C’est bien à des sortes de funérailles auxquelles j’ai assisté ce
vendredi après-midi. La pâtisserie Meîer, vénérable établissement installé à la
gare depuis si longtemps, était à vendre. Certes, les précédents tenanciers,
assez Thénardier dans l’âme avec leur petit personnel, avaient déjà défiguré la
façade en installant devant un abominable comptoir à fourguer des sandwichs à
emporter aux passants pressés d’aller prendre leur train. Mais il restait tout
l’intérieur, avec son fabuleux décor des années 30. Le pas de porte fut vendu avant
l’été et le nouveau propriétaire, plutôt que de tenter de garder dans son jus
cette boutique comme on n’en voit plus guère dans notre petite cité, a préféré tout
vendre aux enchères. Quand je dis tout, c’est tout, les miroirs années 30 Arts
Déco, les marbres des murs, les comptoirs, les appliques… Pour céder la place à
une saladerie au « concept italien » !
Quand je pénétrais à 15 heures dans la boutique pour l’adjudication, j’y
entrais le cœur un peu serré mais avec l’espoir de pouvoir acheter un petit
souvenir, une petite madeleine de ce lieu que je connaissais depuis mon
enfance. Il y avait là une cinquantaine de personnes. J’en connaissais la
moitié, Rouennais comme moi, écoeurés et navrés de ce qui allait se commettre
mais venus pour les mêmes raisons. Un dernier coup d’œil, un ultime adieu à ce
qui n’existerait plus. Et nous nous présentions mutuellement nos condoléances
de la perte de ce petit bijou qui bientôt laissera place à un machin violet et
gris agrémenté de faux lustres baroques et de tables couleur wengé. Il paraît
même qu’il y a un architecte d’intérieur qui a travaillé sur le futur
aménagement. Ce plouc a donc choisi de faire disparaître l’existant. Si jamais
je connais son identité, comptez sur moi pour lui faire de la pub…

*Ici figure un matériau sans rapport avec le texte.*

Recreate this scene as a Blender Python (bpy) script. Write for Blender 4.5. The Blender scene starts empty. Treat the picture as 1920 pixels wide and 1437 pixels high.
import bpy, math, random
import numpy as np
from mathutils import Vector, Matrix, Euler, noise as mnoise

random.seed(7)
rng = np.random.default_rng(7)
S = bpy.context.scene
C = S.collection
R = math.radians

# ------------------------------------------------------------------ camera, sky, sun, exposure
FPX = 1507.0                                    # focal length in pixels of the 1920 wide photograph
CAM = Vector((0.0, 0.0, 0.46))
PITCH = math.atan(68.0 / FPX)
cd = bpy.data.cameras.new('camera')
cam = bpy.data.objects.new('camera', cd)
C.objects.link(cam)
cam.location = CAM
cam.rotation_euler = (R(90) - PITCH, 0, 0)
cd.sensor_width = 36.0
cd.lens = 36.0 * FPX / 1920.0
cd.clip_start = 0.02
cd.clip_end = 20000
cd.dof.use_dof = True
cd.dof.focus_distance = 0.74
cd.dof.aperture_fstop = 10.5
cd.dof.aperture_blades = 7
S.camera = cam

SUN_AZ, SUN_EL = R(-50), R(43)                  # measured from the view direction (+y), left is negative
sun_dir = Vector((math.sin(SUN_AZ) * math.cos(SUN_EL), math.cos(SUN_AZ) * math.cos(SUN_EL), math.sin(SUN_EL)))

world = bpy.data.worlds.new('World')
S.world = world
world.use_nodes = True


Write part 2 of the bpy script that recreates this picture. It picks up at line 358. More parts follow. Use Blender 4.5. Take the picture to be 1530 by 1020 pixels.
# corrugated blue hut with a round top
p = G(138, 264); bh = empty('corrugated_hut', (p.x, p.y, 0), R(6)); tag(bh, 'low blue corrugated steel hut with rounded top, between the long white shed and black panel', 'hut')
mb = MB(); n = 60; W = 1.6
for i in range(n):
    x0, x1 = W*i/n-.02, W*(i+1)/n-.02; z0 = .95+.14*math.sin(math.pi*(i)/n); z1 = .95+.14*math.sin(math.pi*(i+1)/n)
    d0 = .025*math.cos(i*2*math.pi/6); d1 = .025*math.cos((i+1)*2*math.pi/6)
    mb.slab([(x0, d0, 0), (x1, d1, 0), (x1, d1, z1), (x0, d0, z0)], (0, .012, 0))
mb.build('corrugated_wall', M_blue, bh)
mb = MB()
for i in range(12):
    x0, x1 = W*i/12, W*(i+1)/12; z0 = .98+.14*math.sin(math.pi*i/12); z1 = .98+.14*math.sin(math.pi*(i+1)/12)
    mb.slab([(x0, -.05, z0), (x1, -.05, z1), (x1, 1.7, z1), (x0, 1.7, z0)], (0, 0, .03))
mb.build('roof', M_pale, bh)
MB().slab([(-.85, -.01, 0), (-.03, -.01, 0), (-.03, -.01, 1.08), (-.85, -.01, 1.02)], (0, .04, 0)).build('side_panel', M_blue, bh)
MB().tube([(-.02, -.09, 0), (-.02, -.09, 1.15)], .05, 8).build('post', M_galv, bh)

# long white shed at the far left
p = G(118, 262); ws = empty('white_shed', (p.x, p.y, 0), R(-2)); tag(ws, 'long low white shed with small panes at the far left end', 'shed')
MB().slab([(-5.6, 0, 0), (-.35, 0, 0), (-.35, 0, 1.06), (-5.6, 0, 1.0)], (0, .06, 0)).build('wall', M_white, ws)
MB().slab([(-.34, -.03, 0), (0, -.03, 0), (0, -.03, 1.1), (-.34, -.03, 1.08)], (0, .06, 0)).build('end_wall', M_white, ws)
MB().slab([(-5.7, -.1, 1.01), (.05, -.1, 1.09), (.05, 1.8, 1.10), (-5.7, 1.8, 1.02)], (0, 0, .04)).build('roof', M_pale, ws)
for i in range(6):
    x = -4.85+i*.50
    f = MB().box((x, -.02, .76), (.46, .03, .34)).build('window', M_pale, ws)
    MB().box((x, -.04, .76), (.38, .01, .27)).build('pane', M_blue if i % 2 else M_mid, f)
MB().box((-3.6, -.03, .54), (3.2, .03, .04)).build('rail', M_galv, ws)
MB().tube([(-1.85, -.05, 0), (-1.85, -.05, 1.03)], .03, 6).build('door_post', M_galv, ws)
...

Les premiers lots soumis aux enchères étaient des petits bibelots, petites
babioles, que nous nous sommes disputés pour des sommes modiques. J’achetais
ainsi une bonbonnière un peu ébréchée mais charmante avec son joli couvercle.
Ainsi qu’une boîte en plastique sur laquelle on peut voir les armes de la Ville,
celle de la Normandie, la cathédrale toute petite en doré et MEIER ROUEN écrits
en croix.
Patrice Quéréel inside ma boîte à souvenirs
Puis les choses sérieuses arrivèrent. A ce moment là, les collaborateurs
du commissaire priseur se mirent à appeler des acheteurs lointains et les Rouennais
découvrirent que les personnes qu’ils ne connaissaient pas étaient tous des
marchands. L’ensemble du décor fut vendu par moitié. 21 500 Euros pour l’avant
de la boutique, à savoir, les miroirs à frise géométrique des années 30, les
miroirs à décor sur la pâtisserie des années 50, les marbres des murs, le reste
des miroirs, l’ensemble des étagères de verre des vitrines et le cache
radiateur. A peu près autant pour le décor du fond. Et 24 000 Euros pour
le lot de douze appliques.
RIP Meïer donc. Ce soir j’ai la haine des gougnafiers et des lieux
aseptisés.
le genre de choses qui fait en effet mal au coeur. Mais que faire ? C'est une propriété privée. Il aurait fallu que votre maire classe la boutique aux monuments historiques afin de contraindre un repreneur à en respecter la déco. Une procédure longue et difficile, j'imagine.
Rédigé par : Lheretique | 10 septembre 2010 à 23:03
@ L'Hérétique En effet, seule une inscription à l'inventaire aurait permis de sauver l'ensemble. J'ai croisé hier plusieurs membres d'une association de sauvegarde du patrimoine, très active à Rouen. Ils étaient tous fort marris, d'autant plus qu'ils avaient réussi à faire protéger le bar d'à côté, lui aussi dans son jus des années 30, qui en plus s'enorgueillit d'avoir été le lieu de rencontre de JP Sartre et Simone de Beauvoir avant guerre quand ils étaient tous deux enseignants, l'une à Rouen, l'autre au Havre.
Il faut dire aussi qu'aujourd'hui, les services de l'Etat sont de plus en plus frileux pour accepter de nouvelles inscriptions car le processus peut déclencher ensuite des demandes de subvention et ce n'est pas à vous que je vais l'apprendre, l'Etat français est impécunieux.